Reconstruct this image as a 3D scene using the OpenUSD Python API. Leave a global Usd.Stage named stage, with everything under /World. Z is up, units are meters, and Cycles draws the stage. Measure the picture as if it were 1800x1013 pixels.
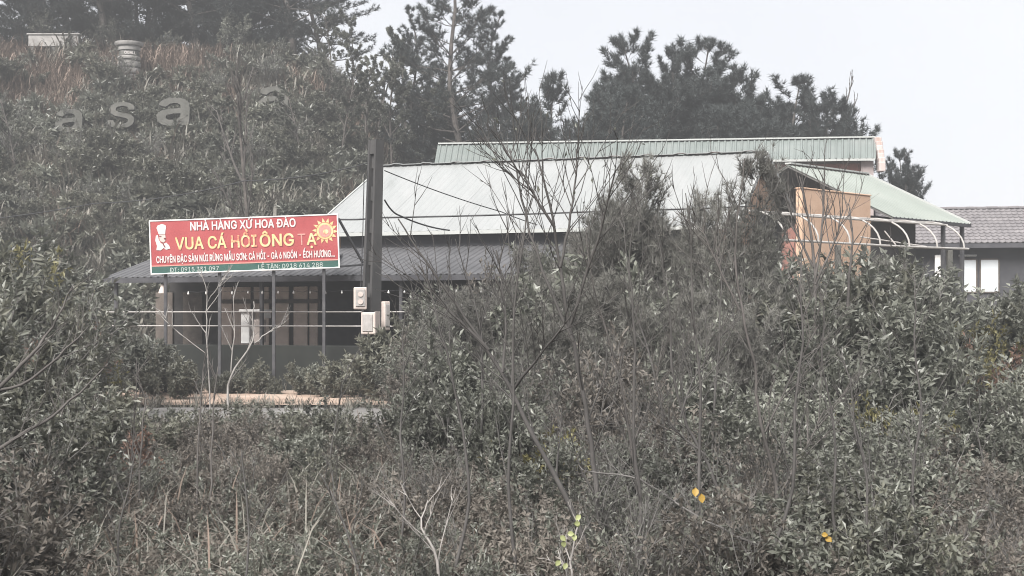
import math
import numpy as np
import trimesh
import usdkit, meshkit
from pxr import Usd, UsdGeom, UsdLux, UsdShade, Gf, Sdf, Vt

stage = Usd.Stage.CreateInMemory()
UsdGeom.SetStageUpAxis(stage, UsdGeom.Tokens.z)
UsdGeom.SetStageMetersPerUnit(stage, 1.0)
World = UsdGeom.Xform.Define(stage, '/World')
stage.SetDefaultPrim(World.GetPrim())
UsdGeom.Scope.Define(stage, '/World/Looks')

# ------------------------------------------------------------------ camera, sky, sun, exposure
F, HY = 2473.0, 555.0                       # focal length in photo pixels, photo row of the horizon
cam = UsdGeom.Camera.Define(stage, '/World/camera')
cam.AddRotateXOp().Set(90.0)
cam.CreateHorizontalApertureAttr(36.0)
cam.CreateVerticalApertureAttr(36.0 * 1013 / 1800)
cam.CreateFocalLengthAttr(36.0 * F / 1800)
cam.CreateVerticalApertureOffsetAttr(36.0 * (HY - 506.5) / 1800)
cam.CreateClippingRangeAttr(Gf.Vec2f(0.1, 2000))
cam.CreateExposureAttr(2.75)

SUN = np.array([-0.40, -0.75, 0.90]); SUN /= np.linalg.norm(SUN)
EL, ROT = math.asin(SUN[2]), math.atan2(SUN[0], SUN[1])
sky_mat = usdkit.material(stage, '/World/Looks/sky_overcast', {
    'tc': ('texture_coordinate', {}),
    'sky': ('sky_texture', {'sky_type': 'single_scattering', 'sun_disc': False, 'sun_elevation': EL, 'sun_rotation': ROT, 'aerosol_density': 3.0}),
    'n': ('noise_texture', {'scale': 2.2, 'detail': 4.0, 'roughness': 0.55}),
    'r': ('rgb_ramp', {'ramp': [(0.3, (2.28, 2.33, 2.46)), (0.7, (2.56, 2.58, 2.64))]}),
    'm': ('mix_color', {'blend_type': 'mix', 'fac': 0.97, 'use_clamp': False}),
    'b': ('background_shader', {'strength': 0.056}),
}, [('tc.generated', 'n.vector'), ('n.fac', 'r.fac'), ('sky.color', 'm.a'), ('r.color', 'm.b'), ('m.result', 'b.color')], surface='b.background')
dome = UsdLux.DomeLight.Define(stage, '/World/sky')
UsdShade.MaterialBindingAPI.Apply(dome.GetPrim()).Bind(sky_mat)
dome.GetPrim().SetCustomDataByKey('kind', 'structure')
sun = UsdLux.DistantLight.Define(stage, '/World/sun')
sun.CreateIntensityAttr(0.4); sun.CreateNormalizeAttr(True); sun.CreateAngleAttr(35.0)
sun.CreateColorAttr(Gf.Vec3f(1.0, 0.97, 0.93))
zx = SUN; xx = np.cross([0, 0, 1.0], zx); xx /= np.linalg.norm(xx); yx = np.cross(zx, xx)
M4 = np.eye(4); M4[0, :3], M4[1, :3], M4[2, :3] = xx, yx, zx
sun.AddTransformOp().Set(Gf.Matrix4d(M4.tolist()))

# ------------------------------------------------------------------ helpers
used = {}
def numbered(parent, name):
    k = used[(parent, name)] = used.get((parent, name), -1) + 1
    return name if k == 0 else f'{name}_{k:03d}'

def path_of(p):
    return '/World' if p is None else str((p.GetPrim() if hasattr(p, 'GetPrim') else p).GetPath())

def tag(p, label=None, cat=None, group=None, kind=None):
    p = p.GetPrim() if hasattr(p, 'GetPrim') else p
    for k, v in (('label', label), ('category', cat), ('group', group), ('kind', kind)):
        if v: p.SetCustomDataByKey(k, v)
    return p

def thing(name, label, cat, loc=(0, 0, 0), rotz=0.0, group=None):
    x = UsdGeom.Xform.Define(stage, '/World/' + numbered('/World', name))
    x.AddTranslateOp().Set(Gf.Vec3d(*map(float, loc)))
    if rotz: x.AddRotateZOp().Set(float(rotz))
    return tag(x, label, cat, group)

def part(name, m, mt, parent=None, label=None, cat=None, group=None, kind=None, smooth=False, origin=None):
    if hasattr(m, 'arrays'): m = m.arrays()
    if origin is not None:
        v, f, _ = meshkit.arrays(m); m = (v - np.asarray(origin), f)
    pp = path_of(parent)
    g = usdkit.mesh(stage, pp + '/' + numbered(pp, name), m, mt, smooth=smooth)
    return tag(g, label, cat, group, kind)

class MB:
    def __init__(s): s.v, s.f, s.n = [], [], 0
    def add(s, v, f):
        v, f = np.asarray(v, float), np.asarray(f, int)
        if f.shape[1] == 4: f = np.vstack([f[:, [0, 1, 2]], f[:, [0, 2, 3]]])
        s.v.append(v); s.f.append(f + s.n); s.n += len(v); return s
    def mesh(s, m): v, f, _ = meshkit.arrays(m); return s.add(v, f)
    def box(s, c, size, R=None, bev=0.0):
        m = rbox(size, bev); v, f = m
        v = v @ np.asarray(R).T if R is not None else v
        return s.add(v + np.asarray(c), f)
    def bar(s, a, b, w, h=None, up=(0, 0, 1), bev=0.0):
        a, b = np.asarray(a, float), np.asarray(b, float); h = w if h is None else h
        z = b - a; L = np.linalg.norm(z); z /= L
        x = np.cross(up, z)
        if np.linalg.norm(x) < 1e-3: x = np.cross((1, 0, 0), z)
        x /= np.linalg.norm(x); y = np.cross(z, x)
        return s.box((a + b) / 2, (w, h, L), np.stack([x, y, z], 1), bev)
    def tube(s, pts, r, k=6, cap=True):
        v, f = tube(pts, r, k, cap); return s.add(v, f)
    def arrays(s): return np.vstack(s.v), np.vstack(s.f)

def rbox(size, bev=0.0):
    sx, sy, sz = np.asarray(size, float) / 2
    if bev <= 0:
        v = np.array([[x, y, z] for x in (-sx, sx) for y in (-sy, sy) for z in (-sz, sz)])
        return v, np.array([[0, 1, 3, 2], [4, 6, 7, 5], [0, 4, 5, 1], [2, 3, 7, 6], [0, 2, 6, 4], [1, 5, 7, 3]])[:, [0, 1, 2, 3]].repeat(1, 0) if False else _q(np.array([[0, 1, 3, 2], [4, 6, 7, 5], [0, 4, 5, 1], [2, 3, 7, 6], [0, 2, 6, 4], [1, 5, 7, 3]]))
    b = min(bev, sx * .9, sy * .9, sz * .9)
    pts = []
    for x in (-1, 1):
        for y in (-1, 1):
            for z in (-1, 1):
                pts += [(x * sx, y * (sy - b), z * (sz - b)), (x * (sx - b), y * sy, z * (sz - b)), (x * (sx - b), y * (sy - b), z * sz)]
    h = trimesh.convex.convex_hull(np.array(pts))
    return np.array(h.vertices), np.array(h.faces)

def _q(f): return np.vstack([f[:, [0, 1, 2]], f[:, [0, 2, 3]]])

def tube(pts, r, k=6, cap=True):
    pts = np.asarray(pts, float); n = len(pts)
    r = np.broadcast_to(np.asarray(r, float), (n,))
    t = np.gradient(pts, axis=0); t /= np.maximum(np.linalg.norm(t, axis=1, keepdims=True), 1e-9)
    ref = np.array([0, 0, 1.0]) if abs(t[:, 2]).mean() < .8 else np.array([1.0, 0, 0])
    x = np.cross(ref, t); x /= np.maximum(np.linalg.norm(x, axis=1, keepdims=True), 1e-9)
    y = np.cross(t, x)
    a = np.arange(k) / k * 2 * np.pi
    v = (pts[:, None] + r[:, None, None] * (np.cos(a)[None, :, None] * x[:, None] + np.sin(a)[None, :, None] * y[:, None])).reshape(-1, 3)
    i, j = np.meshgrid(np.arange(n - 1), np.arange(k), indexing='ij')
    p = (i * k + j).ravel(); q = (i * k + (j + 1) % k).ravel()
    f = np.vstack([np.stack([p, q, q + k], 1), np.stack([p, q + k, p + k], 1)])
    if cap:
        c = [[0, j + 1, j] for j in range(1, k - 1)] + [[(n - 1) * k, (n - 1) * k + j, (n - 1) * k + j + 1] for j in range(1, k - 1)]
        f = np.vstack([f, c])
    return v, f

def at(px, py, Y):                       # a photo pixel's point at the distance Y
    return np.array([(px - 900) / F * Y, Y, (HY - py) / F * Y])

def prism(poly, depth):                  # extruded polygon (xy), z 0..depth
    from shapely.geometry import Polygon
    return trimesh.creation.extrude_polygon(Polygon(poly), depth, engine='earcut')

# ------------------------------------------------------------------ materials
def mat(name, stops, scale=3.0, rough=0.7, bump=0.0, spec=0.3, vec='pos', stretch=(1, 1, 1), detail=6.0, rand=0.0, metallic=0.0, bscale=None):
    n = {'g': ('geometry', {}), 'tc': ('texture_coordinate', {}), 'mp': ('mapping', {'scale': stretch}),
         'n': ('noise_texture', {'scale': scale, 'detail': detail, 'roughness': 0.62}),
         'r': ('rgb_ramp', {'ramp': stops}), 'o': ('object_info', {}),
         'mr': ('map_range', {'from_min': 0.0, 'from_max': 1.0, 'to_min': 1.0 - rand, 'to_max': 1.0 + rand}),
         'h': ('hsv', {'hue': 0.5, 'saturation': 1.0, 'fac': 1.0}),
         'p': ('principled_bsdf', {'roughness': rough, 'specular_ior_level': spec, 'metallic': metallic})}
    l = [('g.position' if vec == 'pos' else 'tc.object', 'mp.vector'), ('mp.vector', 'n.vector'), ('n.fac', 'r.fac'), ('r.color', 'h.color'), ('o.random', 'mr.value'), ('mr.result', 'h.value'), ('h.color', 'p.base_color')]
    if bump:
        n['n2'] = ('noise_texture', {'scale': bscale or scale * 6, 'detail': 5.0})
        n['b'] = ('bump', {'strength': bump, 'distance': 0.02})
        l += [('mp.vector', 'n2.vector'), ('n2.fac', 'b.height'), ('b.normal', 'p.normal')]
    return usdkit.material(stage, '/World/Looks/' + name, n, l, surface='p.BSDF')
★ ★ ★
Repeat the lines exactly as they stand, from the opening line of the data through the line with "UsdGeom.Scope.Define(stage, '/World/Looks')". Pictures stay out of the copy.

Reconstruct this image as a 3D scene using the OpenUSD Python API. Leave a global Usd.Stage named stage, with everything under /World. Z is up, units are meters, and Cycles draws the stage. Measure the picture as if it were 1800x1013 pixels.
import math
import numpy as np
import trimesh
import usdkit, meshkit
from pxr import Usd, UsdGeom, UsdLux, UsdShade, Gf, Sdf, Vt

stage = Usd.Stage.CreateInMemory()
UsdGeom.SetStageUpAxis(stage, UsdGeom.Tokens.z)
UsdGeom.SetStageMetersPerUnit(stage, 1.0)
World = UsdGeom.Xform.Define(stage, '/World')
stage.SetDefaultPrim(World.GetPrim())
UsdGeom.Scope.Define(stage, '/World/Looks')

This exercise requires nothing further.